Yahoo’s premium users can claim a 25% refund on the cost of their premium email service, and Yahoo’s owners will also be obliged to pay for up to two years of credit-monitoring to all users affected, to offset further damage related to the historic data theft.

What does the settlement mean for the industry?

Although the compensation package settlement is now subject to final approval in late November, it’s considered by many in the tech industry to be a done deal, with chilling ramifications for some of the largest companies in Silicon Valley.

Social network and email hacking and identity theft is now rife, with no end in sight. Should consumer watchdogs attempt to make the Yahoo compensation package a global norm going forward, the financial implications for the likes of Facebook, Line, Twitter, and Google would be significant.

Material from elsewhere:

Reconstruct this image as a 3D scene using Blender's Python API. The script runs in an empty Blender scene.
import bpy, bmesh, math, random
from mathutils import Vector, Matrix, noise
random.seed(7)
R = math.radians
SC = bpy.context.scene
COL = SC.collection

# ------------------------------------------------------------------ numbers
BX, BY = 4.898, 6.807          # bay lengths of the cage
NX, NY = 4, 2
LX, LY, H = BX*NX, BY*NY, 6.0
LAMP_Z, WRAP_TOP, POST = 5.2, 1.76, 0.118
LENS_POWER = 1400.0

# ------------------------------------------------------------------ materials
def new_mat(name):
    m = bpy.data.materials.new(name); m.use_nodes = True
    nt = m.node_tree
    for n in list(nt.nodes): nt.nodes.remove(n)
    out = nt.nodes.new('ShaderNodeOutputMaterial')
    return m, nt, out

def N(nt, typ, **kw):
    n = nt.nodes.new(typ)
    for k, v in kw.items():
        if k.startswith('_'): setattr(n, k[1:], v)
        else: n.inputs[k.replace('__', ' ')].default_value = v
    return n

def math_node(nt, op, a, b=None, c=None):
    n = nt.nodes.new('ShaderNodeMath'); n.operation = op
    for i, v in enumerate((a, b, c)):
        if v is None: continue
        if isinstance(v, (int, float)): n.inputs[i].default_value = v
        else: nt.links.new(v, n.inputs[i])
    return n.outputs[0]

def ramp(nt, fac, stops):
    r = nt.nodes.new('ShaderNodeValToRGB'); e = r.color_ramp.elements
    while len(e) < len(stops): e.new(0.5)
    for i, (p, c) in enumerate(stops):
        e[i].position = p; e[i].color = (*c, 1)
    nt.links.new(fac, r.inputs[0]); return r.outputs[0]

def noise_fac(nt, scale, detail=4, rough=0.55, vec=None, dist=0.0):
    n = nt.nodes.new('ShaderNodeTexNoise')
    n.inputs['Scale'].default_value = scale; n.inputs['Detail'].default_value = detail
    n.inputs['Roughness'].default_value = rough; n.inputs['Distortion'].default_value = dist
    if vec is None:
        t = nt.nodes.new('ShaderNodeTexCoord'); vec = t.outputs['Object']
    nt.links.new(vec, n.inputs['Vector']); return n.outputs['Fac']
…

The settlement also closes the last chapter of Yahoo’s fall from Internet star to disgraced asset.

When Yahoo was recently split up, its digital services assets were sold to Verizon Communications – yet Yahoo’s executives didn’t disclose the security breach to its new owners until after it had negotiated a sum of almost $5 million. The company was accordingly forced to accept a heavy discount on the sale, and the new owners – collectively Verizon Oath and Altaba – will be sharing the cost of this new damages compensation deal 50/50.

If 2018 will be remembered as the year the largest data privacy settlement package was signed, it will also be remembered as the year of disclosures around Facebook and Cambridge Analytica’s role in the 2016 US presidential election and Brexit vote. Data privacy has risen as a vague and poorly defined cyber-threat to the status of world-changing force, with serious repercussions.